Program B50 tersebut diperkirakan akan meningkatkan konsumsi biodiesel dalam negeri menjadi 9,8 juta ton. Angka itu mencakup 18,32 persen dari total produksi minyak sawit nasional yang diperkirakan sebesar 53,48 juta ton pada tahun 2023.
Peneliti Sosio Tekno Ekonomi PPKS Ratnawati Nurkhoiry mengatakan, peningkatan serapan biodiesel dalam negeri sangat penting di tengah merebaknya kampanye hitam terhadap sawit. Minyak sawit pun menghadapi hambatan dagang di sejumlah negara, khususnya di kawasan Uni Eropa.

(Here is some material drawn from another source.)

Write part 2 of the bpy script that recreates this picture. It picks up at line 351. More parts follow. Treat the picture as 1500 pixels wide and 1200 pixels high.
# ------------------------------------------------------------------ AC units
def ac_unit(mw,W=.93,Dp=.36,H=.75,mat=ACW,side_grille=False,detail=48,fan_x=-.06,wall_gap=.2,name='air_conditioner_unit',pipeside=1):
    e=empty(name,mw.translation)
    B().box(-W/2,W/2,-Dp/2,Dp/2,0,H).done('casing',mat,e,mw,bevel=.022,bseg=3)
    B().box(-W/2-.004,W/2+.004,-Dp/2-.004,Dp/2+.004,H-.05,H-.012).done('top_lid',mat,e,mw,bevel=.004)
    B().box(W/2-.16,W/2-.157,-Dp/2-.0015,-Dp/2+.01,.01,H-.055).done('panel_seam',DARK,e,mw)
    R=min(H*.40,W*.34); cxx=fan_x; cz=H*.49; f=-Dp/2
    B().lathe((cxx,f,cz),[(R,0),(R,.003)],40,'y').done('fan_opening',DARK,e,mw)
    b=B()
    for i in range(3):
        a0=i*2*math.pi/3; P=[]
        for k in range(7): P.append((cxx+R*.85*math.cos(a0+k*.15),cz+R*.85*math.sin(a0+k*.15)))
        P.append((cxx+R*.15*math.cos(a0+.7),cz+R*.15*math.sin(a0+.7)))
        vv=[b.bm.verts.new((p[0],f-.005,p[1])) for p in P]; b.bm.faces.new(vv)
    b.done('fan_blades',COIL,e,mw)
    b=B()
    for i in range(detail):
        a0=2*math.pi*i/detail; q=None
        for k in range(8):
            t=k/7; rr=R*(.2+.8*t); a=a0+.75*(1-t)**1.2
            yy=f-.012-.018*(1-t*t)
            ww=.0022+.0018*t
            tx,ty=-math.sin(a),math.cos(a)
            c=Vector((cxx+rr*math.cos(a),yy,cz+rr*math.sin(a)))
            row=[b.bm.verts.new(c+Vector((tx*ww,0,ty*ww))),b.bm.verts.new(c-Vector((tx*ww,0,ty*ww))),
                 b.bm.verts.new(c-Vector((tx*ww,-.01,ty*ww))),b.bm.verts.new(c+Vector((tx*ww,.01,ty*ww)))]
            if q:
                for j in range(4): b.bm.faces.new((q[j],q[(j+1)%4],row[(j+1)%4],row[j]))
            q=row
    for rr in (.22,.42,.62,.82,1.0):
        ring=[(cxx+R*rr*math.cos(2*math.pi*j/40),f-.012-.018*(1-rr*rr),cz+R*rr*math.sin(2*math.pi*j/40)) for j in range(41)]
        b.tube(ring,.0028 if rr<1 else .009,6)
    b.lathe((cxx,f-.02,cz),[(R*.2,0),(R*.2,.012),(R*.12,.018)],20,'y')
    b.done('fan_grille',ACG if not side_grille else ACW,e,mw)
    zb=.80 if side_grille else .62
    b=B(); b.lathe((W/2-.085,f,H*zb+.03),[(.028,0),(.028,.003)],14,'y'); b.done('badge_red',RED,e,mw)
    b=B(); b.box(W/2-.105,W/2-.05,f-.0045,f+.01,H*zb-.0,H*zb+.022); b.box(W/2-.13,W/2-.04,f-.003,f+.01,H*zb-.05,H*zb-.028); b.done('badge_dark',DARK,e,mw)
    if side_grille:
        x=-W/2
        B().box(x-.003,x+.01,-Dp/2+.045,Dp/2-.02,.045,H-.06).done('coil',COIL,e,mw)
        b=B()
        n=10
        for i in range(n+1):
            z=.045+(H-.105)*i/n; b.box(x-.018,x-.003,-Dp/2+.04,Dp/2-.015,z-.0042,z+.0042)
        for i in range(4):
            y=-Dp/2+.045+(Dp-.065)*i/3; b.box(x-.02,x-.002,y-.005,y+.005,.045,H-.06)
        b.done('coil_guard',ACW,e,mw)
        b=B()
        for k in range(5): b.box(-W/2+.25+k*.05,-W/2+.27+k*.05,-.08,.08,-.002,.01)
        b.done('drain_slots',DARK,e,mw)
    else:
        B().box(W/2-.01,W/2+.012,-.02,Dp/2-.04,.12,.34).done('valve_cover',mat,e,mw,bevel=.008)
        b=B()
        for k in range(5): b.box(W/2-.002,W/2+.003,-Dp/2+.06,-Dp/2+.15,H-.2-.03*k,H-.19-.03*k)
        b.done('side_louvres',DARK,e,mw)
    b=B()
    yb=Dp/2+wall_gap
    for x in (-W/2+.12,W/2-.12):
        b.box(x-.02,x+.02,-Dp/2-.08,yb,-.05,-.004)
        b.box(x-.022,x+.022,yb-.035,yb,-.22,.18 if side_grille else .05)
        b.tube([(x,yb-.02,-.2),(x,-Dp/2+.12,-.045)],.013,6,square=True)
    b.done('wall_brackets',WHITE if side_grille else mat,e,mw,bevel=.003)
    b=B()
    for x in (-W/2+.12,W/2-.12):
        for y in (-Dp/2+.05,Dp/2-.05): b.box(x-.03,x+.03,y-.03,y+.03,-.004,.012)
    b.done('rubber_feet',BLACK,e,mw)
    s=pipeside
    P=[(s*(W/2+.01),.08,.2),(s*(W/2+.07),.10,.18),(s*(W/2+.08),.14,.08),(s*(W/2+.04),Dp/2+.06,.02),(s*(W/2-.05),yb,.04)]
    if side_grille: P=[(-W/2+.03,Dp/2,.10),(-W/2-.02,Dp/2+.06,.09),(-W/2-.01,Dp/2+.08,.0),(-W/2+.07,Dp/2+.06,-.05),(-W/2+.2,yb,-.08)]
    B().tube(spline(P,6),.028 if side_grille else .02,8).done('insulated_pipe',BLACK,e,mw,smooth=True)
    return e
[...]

Penundaan larangan minyak sawit sebagai campuran biodiesel juga meningkatkan ekspor biodiesel Indonesia ke Uni Eropa menjadi 598.100 ton pada Januari–September 2018.
Uni Eropa sempat melarang penggunaan CPO dari Indonesia dan Malaysia sebagai campuran biodiesel pada tahun 2021. Larangan itu lalu diundur menjadi 2030. Ratnawati mengatakan, mengutip data Oil World, rencana itu sempat membuat ekspor biodiesel Indonesia ke Uni Eropa menurun drastis menjadi hanya 43.000 ton pada 2016. Padahal, pada 2013, volume ekspor mencapai 477.900 ton.
Pada 2017, kata Ratnawati, konsumsi biodiesel Uni Eropa kembali naik menjadi 156.000 ton. “Penundaan larangan minyak sawit sebagai campuran biodiesel juga meningkatkan ekspor biodiesel Indonesia ke Uni Eropa menjadi 598.100 ton pada Januari–September 2018,” kata Ratnawati.
Paradoks
Menurut Ratnawati, tindakan Uni Eropa yang sempat menghentikan impor biodiesel berbahan CPO menunjukkan sikap paradoks. Meskipun mengurangi impor, konsumsi biodiesel berbahan CPO di Uni Eropa cenderung meningkat.
Pada tahun 2016, konsumsi biodiesel berbahan CPO di Uni Eropa sebesar 3,41 juta ton. Angka itu lalu meningkat menjadi 3,8 juta ton pada 2017 dan 3,75 juta ton pada Januari–September 2018.
“Data ini menunjukkan Uni Eropa sebenarnya tidak mengurangi konsumsi biodiesel berbahan CPO. Mereka hanya menghentikan impor biodiesel dalam bentuk jadi, tetapi tetap memproduksi biodiesel dari CPO yang mereka impor,” kata Ratnawati.
Ketua Dewan Minyak Sawit Indonesia (DMSI) Derom Bangun mengatakan, hambatan perdagangan terhadap CPO harus dihadapi bersama oleh semua pihak, mulai dari pemerintah, pengusaha, petani, peneliti, dan pemangku kepentingan lainnya. Peningkatan penyerapan biodiesel dalam negeri merupakan salah satu cara untuk menyeimbangkan suplai dan permintaan sehingga dapat membentuk harga baru di pasar dunia.
Derom mengatakan, sawit merupakan komoditas andalan nasional. CPO dan produk turunannya merupakan kontributor utama terhadap ekspor nonmigas sehingga memberikan devisa yang cukup besar untuk negara. Ada 22 juta jiwa penduduk Indonesia yang hidup dalam lingkaran industri sawit nasional.
Derom mengingatkan, tata kelola sawit berkelanjutan pun harus diterapkan untuk menghadapi hambatan perdagangan. Penerapan tata kelola berkelanjutan juga akan meningkatkan daya saing produk sawit nasional di pasar dunia. Dengan demikian, sawit Indonesia akan dapat terus merambah pasar dunia dan menjadi penopang ekonomi nasional.